SHORT PROBLEM:
Copy out exactly the lines from the first line of the material below through the line containing "return C, D, ln*(.75+.5*rng.random(len(k)))", and nothing beyond them.

————————

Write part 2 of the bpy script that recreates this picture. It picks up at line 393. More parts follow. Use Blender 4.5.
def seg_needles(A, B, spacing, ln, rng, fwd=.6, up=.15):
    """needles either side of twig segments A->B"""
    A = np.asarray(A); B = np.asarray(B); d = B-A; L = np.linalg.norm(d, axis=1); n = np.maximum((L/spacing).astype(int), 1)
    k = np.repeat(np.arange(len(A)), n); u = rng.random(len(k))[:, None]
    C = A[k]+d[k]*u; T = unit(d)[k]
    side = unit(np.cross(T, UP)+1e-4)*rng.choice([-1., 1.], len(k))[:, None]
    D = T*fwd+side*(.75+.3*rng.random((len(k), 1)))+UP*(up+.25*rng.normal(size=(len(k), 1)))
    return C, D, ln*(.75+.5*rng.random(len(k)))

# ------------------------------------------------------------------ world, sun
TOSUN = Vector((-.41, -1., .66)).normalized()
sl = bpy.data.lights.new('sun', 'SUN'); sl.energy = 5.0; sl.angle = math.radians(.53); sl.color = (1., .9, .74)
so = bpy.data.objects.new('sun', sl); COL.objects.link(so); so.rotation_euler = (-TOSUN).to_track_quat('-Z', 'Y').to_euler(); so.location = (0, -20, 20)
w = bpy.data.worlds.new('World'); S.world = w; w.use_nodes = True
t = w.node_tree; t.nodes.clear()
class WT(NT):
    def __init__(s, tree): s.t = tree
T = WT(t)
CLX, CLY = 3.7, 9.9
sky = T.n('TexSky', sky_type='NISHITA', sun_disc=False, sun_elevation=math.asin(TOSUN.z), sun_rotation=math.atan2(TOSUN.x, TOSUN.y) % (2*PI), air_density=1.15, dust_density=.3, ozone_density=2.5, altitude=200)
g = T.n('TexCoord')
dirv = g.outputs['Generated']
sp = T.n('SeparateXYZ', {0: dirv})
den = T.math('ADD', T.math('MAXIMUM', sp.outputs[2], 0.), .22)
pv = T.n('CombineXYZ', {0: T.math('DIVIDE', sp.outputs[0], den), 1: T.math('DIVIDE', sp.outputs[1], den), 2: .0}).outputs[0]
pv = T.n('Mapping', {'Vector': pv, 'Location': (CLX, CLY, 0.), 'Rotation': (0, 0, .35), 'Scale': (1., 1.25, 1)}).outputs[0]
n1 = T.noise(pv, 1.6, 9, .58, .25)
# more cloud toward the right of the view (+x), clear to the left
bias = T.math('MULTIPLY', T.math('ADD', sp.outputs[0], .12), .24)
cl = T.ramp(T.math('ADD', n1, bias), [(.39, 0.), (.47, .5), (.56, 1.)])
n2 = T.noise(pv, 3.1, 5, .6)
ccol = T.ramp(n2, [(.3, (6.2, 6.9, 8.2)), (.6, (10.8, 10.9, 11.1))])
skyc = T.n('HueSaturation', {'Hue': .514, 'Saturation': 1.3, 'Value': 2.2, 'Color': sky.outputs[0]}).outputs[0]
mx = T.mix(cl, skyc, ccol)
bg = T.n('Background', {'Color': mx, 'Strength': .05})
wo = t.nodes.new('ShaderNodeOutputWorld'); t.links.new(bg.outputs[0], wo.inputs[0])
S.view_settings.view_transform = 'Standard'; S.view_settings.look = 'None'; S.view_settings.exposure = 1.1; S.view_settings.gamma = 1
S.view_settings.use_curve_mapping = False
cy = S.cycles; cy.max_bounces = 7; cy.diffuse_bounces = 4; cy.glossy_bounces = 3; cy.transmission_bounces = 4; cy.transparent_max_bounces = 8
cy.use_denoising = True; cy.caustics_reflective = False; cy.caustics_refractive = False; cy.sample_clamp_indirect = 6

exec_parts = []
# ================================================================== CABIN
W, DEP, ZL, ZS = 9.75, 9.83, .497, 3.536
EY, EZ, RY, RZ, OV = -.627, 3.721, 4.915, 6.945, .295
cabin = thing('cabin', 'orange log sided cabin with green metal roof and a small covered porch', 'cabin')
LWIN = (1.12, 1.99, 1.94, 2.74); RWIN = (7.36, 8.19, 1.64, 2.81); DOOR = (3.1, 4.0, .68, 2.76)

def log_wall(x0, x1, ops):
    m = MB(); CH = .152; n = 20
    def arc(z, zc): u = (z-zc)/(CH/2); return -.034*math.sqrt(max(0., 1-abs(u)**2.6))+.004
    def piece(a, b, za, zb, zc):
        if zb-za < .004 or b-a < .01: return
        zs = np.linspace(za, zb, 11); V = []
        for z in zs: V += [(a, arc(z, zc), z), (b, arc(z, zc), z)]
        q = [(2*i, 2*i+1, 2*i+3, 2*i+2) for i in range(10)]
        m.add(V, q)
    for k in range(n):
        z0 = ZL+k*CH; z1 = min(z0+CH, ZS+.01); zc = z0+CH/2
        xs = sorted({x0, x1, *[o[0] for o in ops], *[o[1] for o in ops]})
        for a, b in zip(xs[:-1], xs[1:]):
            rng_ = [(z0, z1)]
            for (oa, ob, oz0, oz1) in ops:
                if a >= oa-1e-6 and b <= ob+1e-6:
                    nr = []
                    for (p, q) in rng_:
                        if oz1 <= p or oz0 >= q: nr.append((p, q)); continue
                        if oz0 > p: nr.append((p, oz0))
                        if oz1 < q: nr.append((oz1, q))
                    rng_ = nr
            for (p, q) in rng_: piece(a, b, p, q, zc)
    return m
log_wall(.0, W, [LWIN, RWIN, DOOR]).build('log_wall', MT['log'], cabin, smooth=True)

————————

THE COMPLETED TASK:
Write part 2 of the bpy script that recreates this picture. It picks up at line 393. More parts follow. Use Blender 4.5.
def seg_needles(A, B, spacing, ln, rng, fwd=.6, up=.15):
    """needles either side of twig segments A->B"""
    A = np.asarray(A); B = np.asarray(B); d = B-A; L = np.linalg.norm(d, axis=1); n = np.maximum((L/spacing).astype(int), 1)
    k = np.repeat(np.arange(len(A)), n); u = rng.random(len(k))[:, None]
    C = A[k]+d[k]*u; T = unit(d)[k]
    side = unit(np.cross(T, UP)+1e-4)*rng.choice([-1., 1.], len(k))[:, None]
    D = T*fwd+side*(.75+.3*rng.random((len(k), 1)))+UP*(up+.25*rng.normal(size=(len(k), 1)))
    return C, D, ln*(.75+.5*rng.random(len(k)))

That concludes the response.